» The input:
>>>

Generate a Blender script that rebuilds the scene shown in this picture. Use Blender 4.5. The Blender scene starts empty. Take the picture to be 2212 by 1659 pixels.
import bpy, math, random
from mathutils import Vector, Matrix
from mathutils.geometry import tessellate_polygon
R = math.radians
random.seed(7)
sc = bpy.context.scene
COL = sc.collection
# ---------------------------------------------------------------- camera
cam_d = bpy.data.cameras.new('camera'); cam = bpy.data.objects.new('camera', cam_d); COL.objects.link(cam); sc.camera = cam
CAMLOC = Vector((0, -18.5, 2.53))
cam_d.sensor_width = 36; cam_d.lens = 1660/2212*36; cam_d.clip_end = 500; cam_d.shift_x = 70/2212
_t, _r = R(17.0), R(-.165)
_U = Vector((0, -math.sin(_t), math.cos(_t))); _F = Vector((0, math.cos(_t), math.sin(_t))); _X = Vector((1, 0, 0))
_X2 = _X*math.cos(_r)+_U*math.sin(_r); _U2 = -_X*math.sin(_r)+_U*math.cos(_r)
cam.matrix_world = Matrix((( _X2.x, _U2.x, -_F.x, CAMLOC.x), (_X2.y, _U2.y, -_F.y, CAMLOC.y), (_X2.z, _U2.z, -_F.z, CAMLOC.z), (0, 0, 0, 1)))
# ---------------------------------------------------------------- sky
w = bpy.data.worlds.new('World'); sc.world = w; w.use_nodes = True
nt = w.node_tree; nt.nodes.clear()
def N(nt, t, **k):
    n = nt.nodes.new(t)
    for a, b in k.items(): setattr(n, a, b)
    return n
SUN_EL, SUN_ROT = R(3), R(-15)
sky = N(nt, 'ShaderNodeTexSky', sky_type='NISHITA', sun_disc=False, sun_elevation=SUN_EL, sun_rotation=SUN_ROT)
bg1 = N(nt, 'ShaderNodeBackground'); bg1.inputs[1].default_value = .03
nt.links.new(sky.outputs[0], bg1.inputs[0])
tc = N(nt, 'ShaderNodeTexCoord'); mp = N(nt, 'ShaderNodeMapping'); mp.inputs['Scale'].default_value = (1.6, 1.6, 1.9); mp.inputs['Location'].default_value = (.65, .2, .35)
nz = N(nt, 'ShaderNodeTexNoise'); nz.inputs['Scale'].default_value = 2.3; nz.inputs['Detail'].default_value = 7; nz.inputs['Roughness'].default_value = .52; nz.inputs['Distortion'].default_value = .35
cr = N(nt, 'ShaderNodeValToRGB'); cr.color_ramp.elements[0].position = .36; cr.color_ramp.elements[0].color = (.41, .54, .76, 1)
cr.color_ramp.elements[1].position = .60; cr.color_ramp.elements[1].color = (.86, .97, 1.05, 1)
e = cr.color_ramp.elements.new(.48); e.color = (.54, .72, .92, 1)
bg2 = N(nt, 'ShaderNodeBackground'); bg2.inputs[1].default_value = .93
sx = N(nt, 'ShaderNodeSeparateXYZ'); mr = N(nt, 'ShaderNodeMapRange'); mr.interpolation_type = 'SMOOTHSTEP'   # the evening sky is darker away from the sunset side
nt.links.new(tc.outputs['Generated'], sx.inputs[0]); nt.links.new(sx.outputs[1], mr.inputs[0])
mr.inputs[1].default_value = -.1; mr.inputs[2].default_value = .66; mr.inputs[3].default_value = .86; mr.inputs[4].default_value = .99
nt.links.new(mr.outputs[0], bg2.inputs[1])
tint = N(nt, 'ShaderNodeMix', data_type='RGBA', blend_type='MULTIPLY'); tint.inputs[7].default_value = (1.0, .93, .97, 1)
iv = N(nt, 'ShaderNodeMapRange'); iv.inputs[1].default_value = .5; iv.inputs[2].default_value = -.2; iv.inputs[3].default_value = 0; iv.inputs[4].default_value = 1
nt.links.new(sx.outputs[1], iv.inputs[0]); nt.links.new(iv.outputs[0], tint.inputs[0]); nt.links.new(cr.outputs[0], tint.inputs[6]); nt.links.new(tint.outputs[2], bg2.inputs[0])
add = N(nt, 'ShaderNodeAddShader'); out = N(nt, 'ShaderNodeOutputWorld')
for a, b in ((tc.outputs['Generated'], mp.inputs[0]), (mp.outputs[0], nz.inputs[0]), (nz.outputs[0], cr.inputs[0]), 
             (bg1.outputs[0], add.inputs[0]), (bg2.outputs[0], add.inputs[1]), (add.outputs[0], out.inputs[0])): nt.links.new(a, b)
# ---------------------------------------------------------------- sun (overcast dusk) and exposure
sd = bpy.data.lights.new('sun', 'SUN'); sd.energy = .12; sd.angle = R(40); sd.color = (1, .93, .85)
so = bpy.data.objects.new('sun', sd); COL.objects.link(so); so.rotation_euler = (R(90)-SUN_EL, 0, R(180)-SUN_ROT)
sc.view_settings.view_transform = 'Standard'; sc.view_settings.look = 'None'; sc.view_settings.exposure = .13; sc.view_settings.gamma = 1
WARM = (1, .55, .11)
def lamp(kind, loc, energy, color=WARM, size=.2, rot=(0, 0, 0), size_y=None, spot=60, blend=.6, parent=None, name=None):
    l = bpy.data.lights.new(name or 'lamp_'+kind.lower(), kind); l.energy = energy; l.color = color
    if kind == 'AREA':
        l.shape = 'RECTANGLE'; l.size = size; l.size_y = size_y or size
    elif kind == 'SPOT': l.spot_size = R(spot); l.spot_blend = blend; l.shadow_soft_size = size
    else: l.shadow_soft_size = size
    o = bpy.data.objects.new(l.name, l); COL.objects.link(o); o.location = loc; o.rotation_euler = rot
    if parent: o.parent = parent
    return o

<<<
>>>

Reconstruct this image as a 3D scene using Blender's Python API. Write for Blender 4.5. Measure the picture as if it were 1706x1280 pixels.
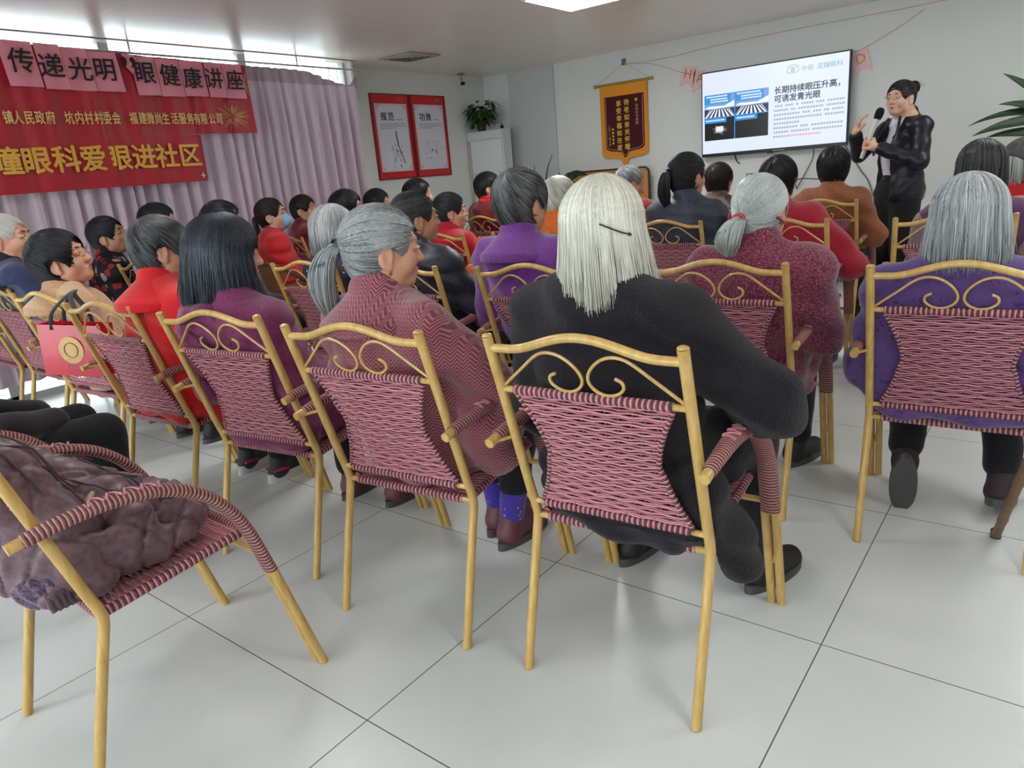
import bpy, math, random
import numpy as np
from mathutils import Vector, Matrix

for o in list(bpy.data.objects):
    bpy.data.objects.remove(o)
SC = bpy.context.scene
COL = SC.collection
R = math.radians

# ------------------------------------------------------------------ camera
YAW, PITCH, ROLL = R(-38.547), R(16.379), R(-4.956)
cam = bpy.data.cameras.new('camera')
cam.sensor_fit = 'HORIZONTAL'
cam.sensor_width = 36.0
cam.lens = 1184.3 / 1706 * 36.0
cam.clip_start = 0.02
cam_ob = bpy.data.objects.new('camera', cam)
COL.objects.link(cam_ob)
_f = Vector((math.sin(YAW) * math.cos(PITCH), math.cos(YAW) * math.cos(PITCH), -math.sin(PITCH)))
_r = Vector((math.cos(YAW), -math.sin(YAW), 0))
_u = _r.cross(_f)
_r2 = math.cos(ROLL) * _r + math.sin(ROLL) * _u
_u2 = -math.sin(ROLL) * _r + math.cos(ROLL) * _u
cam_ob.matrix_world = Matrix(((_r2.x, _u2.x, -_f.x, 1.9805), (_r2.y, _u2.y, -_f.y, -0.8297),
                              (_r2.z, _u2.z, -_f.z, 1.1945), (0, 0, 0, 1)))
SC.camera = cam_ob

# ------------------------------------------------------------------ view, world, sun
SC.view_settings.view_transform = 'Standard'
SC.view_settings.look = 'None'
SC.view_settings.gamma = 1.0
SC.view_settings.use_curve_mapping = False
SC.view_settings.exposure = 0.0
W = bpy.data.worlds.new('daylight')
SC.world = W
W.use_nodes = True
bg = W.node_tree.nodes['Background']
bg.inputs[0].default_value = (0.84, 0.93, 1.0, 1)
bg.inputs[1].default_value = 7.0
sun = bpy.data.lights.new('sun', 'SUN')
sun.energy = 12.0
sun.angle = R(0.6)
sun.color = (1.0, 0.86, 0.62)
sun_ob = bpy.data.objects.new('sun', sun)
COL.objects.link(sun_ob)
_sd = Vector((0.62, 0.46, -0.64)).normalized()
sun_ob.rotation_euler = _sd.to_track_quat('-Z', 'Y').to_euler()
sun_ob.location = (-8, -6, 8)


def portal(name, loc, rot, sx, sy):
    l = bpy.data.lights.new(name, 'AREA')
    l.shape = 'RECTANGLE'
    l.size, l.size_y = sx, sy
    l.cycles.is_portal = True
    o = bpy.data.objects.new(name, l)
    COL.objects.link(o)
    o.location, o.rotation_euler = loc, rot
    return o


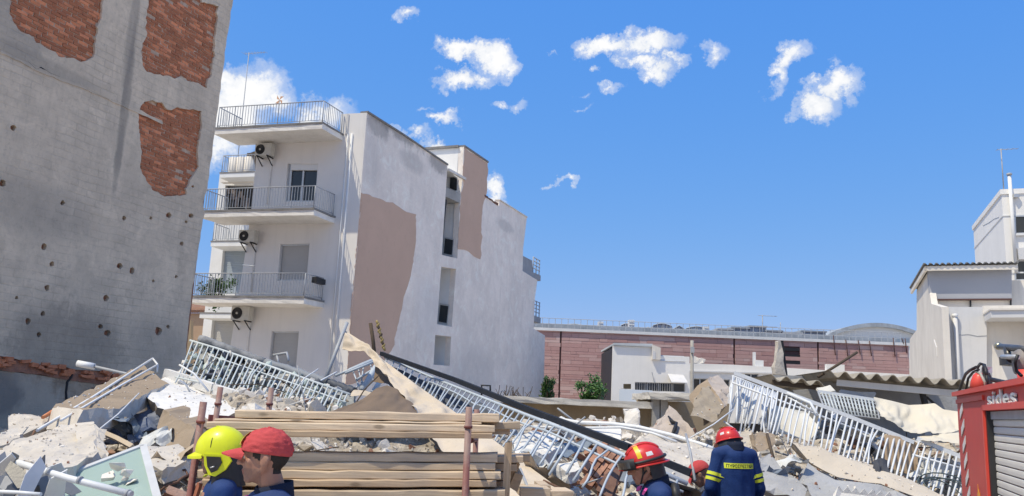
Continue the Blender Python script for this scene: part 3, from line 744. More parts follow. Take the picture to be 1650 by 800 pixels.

<<<

» Instructions to follow: Copy the lines above exactly, starting with the line that contains "Reconstruct this image" and ending with the line that contains "SC.camera = cam_ob", and leave out any pictures.

» Task solution:
Reconstruct this image as a 3D scene using Blender's Python API. Write for Blender 4.5. Measure the picture as if it were 1706x1280 pixels.
import bpy, math, random
import numpy as np
from mathutils import Vector, Matrix

for o in list(bpy.data.objects):
    bpy.data.objects.remove(o)
SC = bpy.context.scene
COL = SC.collection
R = math.radians

# ------------------------------------------------------------------ camera
YAW, PITCH, ROLL = R(-38.547), R(16.379), R(-4.956)
cam = bpy.data.cameras.new('camera')
cam.sensor_fit = 'HORIZONTAL'
cam.sensor_width = 36.0
cam.lens = 1184.3 / 1706 * 36.0
cam.clip_start = 0.02
cam_ob = bpy.data.objects.new('camera', cam)
COL.objects.link(cam_ob)
_f = Vector((math.sin(YAW) * math.cos(PITCH), math.cos(YAW) * math.cos(PITCH), -math.sin(PITCH)))
_r = Vector((math.cos(YAW), -math.sin(YAW), 0))
_u = _r.cross(_f)
_r2 = math.cos(ROLL) * _r + math.sin(ROLL) * _u
_u2 = -math.sin(ROLL) * _r + math.cos(ROLL) * _u
cam_ob.matrix_world = Matrix(((_r2.x, _u2.x, -_f.x, 1.9805), (_r2.y, _u2.y, -_f.y, -0.8297),
                              (_r2.z, _u2.z, -_f.z, 1.1945), (0, 0, 0, 1)))
SC.camera = cam_ob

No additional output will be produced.